Теперь Хуманн снова направляется к верхней крепости. Однако он не доходит до нее. Потому что здесь, у старой дороги, которая проходит между кое-где виднеющимися каменными кладками и ведет в акрополь, начинается уже знакомая, давно полюбившаяся византийская крепостная стена, предназначенная стать центром начинающихся археологических работ.
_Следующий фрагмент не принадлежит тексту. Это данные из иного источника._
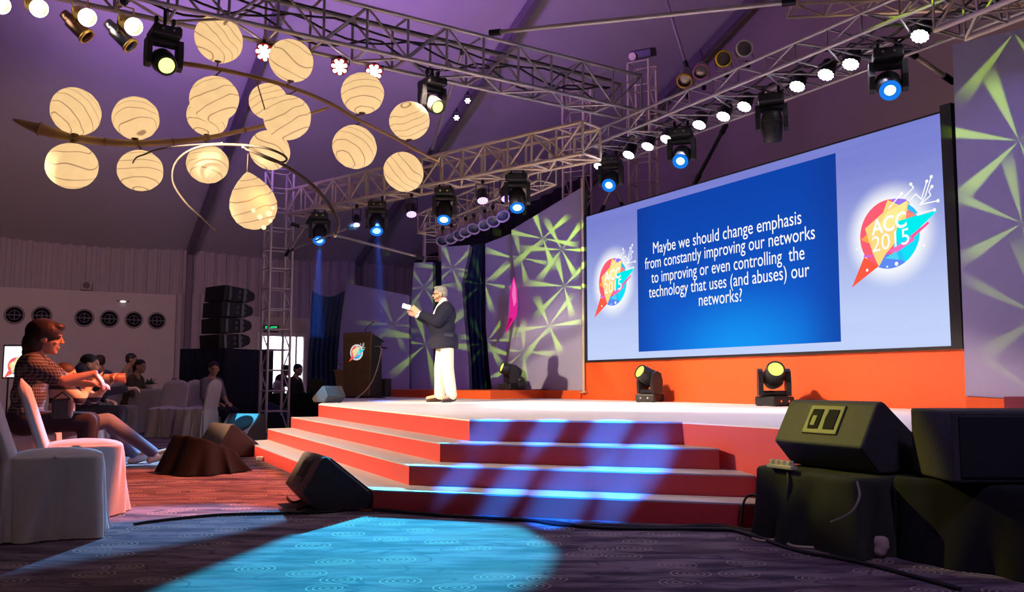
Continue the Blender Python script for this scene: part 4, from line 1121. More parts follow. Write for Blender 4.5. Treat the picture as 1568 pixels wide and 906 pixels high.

Анероид показывает, что стена расположена на высоте 248 метров над уровнем моря и более чем на 200 метров выше города. Изгибаясь зигзагом, она проходит с запада на восток по всему горному хребту. Еще раз проверим измерения: да, толщина ее от пяти до семи метров; но высота меньше: по наружной стороне от одного до трех метров, по внутренней стороне ее трудно точно определить, так как тут нанесло столько щебня, что местами он значительно превысил первоначальную высоту стены. Раскопки позволяют ее уточнить. Повсюду в стене проступают многочисленные куски мрамора. Вокруг лежат разбитые на четверти и половины или даже целые колонны — их не тронули потому, что они из трахита, тогда как мраморные колонны уничтожались обжигальщиками мрамора в течение десятилетий или, может быть, даже столетий. Под грудой, где свалено около сорока гранитных колонн, в стене выбито отверстие глубиной три метра, — наверное, здесь когда-то было очень много мрамора. Следует заметить, что чрезвычайно стойкий и насыщенный раствор (к сожалению, тоже из мраморной извести!) настолько затвердел, что не позволил обжигальщикам мрамора снести и сжечь всю стену. Все говорит о том, что стена строилась либо как вторая, более высокая линия для защиты верхней крепости, либо как более удобная по размерам. Территория, которую ограждала нижняя стена, могла оказаться слишком большой для сравнительно малочисленной группы воинов, и защитники решили уменьшить крепость. Кроме того, вторая стена строилась в такое время, когда здесь, наверху, рельефы и колонны валялись кучами и их, даже не пытаясь определить художественной ценности, использовали в качестве строительного материала. Итак, поколения как древних, так и современных разрушителей сделали все, чтобы наши глаза и руки не ощутили прелестей античного искусства.